Description of the task: Output, word for word, every line from the start of the listing down to and including the line that contains "from mathutils import Vector, Matrix"; include nothing else.

— START —

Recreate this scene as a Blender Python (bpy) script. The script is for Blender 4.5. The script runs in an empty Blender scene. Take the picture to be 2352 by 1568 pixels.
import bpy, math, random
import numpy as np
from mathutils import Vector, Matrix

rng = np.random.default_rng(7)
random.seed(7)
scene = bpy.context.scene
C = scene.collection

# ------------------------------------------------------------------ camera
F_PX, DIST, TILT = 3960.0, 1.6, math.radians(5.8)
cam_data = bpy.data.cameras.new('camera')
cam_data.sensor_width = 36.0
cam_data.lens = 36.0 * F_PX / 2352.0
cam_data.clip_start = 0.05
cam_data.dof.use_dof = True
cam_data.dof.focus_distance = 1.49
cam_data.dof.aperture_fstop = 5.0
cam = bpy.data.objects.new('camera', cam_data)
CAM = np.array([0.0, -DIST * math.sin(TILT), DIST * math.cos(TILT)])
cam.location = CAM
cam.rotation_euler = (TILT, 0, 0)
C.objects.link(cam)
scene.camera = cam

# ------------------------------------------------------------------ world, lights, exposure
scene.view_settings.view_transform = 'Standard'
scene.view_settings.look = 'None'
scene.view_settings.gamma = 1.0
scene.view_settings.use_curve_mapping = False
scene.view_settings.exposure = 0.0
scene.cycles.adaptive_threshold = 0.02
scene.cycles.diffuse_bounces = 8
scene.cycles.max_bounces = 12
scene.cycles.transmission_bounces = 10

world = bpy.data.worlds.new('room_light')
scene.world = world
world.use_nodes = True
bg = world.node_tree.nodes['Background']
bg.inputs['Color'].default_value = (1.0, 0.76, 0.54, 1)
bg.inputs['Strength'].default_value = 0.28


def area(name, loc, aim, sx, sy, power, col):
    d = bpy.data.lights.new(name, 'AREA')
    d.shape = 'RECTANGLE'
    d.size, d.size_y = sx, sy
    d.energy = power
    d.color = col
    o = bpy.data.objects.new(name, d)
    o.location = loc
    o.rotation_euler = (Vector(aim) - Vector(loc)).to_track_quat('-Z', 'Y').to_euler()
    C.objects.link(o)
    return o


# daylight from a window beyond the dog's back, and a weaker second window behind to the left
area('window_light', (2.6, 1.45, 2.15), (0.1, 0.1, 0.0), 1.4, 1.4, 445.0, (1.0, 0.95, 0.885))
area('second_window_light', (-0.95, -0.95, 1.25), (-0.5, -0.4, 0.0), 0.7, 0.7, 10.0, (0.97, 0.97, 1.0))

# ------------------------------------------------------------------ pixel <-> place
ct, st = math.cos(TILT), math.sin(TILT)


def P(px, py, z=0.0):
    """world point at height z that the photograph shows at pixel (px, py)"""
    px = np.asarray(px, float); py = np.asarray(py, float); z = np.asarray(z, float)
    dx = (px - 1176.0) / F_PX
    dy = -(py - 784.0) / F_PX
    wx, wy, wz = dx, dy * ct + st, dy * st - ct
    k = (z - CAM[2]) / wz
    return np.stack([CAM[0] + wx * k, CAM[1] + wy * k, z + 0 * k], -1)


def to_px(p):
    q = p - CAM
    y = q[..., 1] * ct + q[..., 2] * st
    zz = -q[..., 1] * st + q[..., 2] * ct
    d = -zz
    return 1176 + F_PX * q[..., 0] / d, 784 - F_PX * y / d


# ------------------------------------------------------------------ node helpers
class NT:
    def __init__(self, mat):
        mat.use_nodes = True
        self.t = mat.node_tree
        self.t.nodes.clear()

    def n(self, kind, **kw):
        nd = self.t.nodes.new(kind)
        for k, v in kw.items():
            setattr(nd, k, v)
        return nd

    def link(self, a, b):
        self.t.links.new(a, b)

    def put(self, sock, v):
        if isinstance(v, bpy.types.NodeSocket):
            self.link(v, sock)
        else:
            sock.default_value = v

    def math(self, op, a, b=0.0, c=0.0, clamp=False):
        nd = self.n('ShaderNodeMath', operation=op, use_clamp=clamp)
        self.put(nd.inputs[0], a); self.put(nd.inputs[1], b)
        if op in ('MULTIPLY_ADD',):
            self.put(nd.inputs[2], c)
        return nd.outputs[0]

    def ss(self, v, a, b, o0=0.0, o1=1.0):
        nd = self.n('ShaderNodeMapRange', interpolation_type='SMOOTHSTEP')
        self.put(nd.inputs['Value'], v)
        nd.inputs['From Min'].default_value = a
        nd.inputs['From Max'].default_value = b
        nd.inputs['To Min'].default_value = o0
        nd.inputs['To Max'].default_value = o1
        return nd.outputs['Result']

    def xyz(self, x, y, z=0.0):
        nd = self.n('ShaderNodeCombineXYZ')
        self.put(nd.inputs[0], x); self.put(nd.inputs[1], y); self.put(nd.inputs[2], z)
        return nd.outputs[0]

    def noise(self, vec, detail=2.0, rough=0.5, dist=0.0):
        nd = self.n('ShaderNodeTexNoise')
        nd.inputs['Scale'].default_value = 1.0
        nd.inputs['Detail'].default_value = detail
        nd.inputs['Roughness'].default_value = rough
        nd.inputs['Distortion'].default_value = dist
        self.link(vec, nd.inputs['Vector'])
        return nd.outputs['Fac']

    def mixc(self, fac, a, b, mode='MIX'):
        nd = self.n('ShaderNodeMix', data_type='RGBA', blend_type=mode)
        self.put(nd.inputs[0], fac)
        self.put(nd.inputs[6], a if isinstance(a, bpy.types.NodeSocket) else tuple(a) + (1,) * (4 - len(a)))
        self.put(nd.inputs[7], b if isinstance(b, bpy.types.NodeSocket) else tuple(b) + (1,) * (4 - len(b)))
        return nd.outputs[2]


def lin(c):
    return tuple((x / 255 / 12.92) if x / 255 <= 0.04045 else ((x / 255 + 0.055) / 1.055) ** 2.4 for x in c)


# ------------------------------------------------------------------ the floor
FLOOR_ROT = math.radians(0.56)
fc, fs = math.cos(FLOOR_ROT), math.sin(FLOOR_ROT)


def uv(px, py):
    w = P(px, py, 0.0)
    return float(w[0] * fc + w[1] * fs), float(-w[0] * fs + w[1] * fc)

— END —

Answer for the task:
Recreate this scene as a Blender Python (bpy) script. The script is for Blender 4.5. The script runs in an empty Blender scene. Take the picture to be 2352 by 1568 pixels.
import bpy, math, random
import numpy as np
from mathutils import Vector, Matrix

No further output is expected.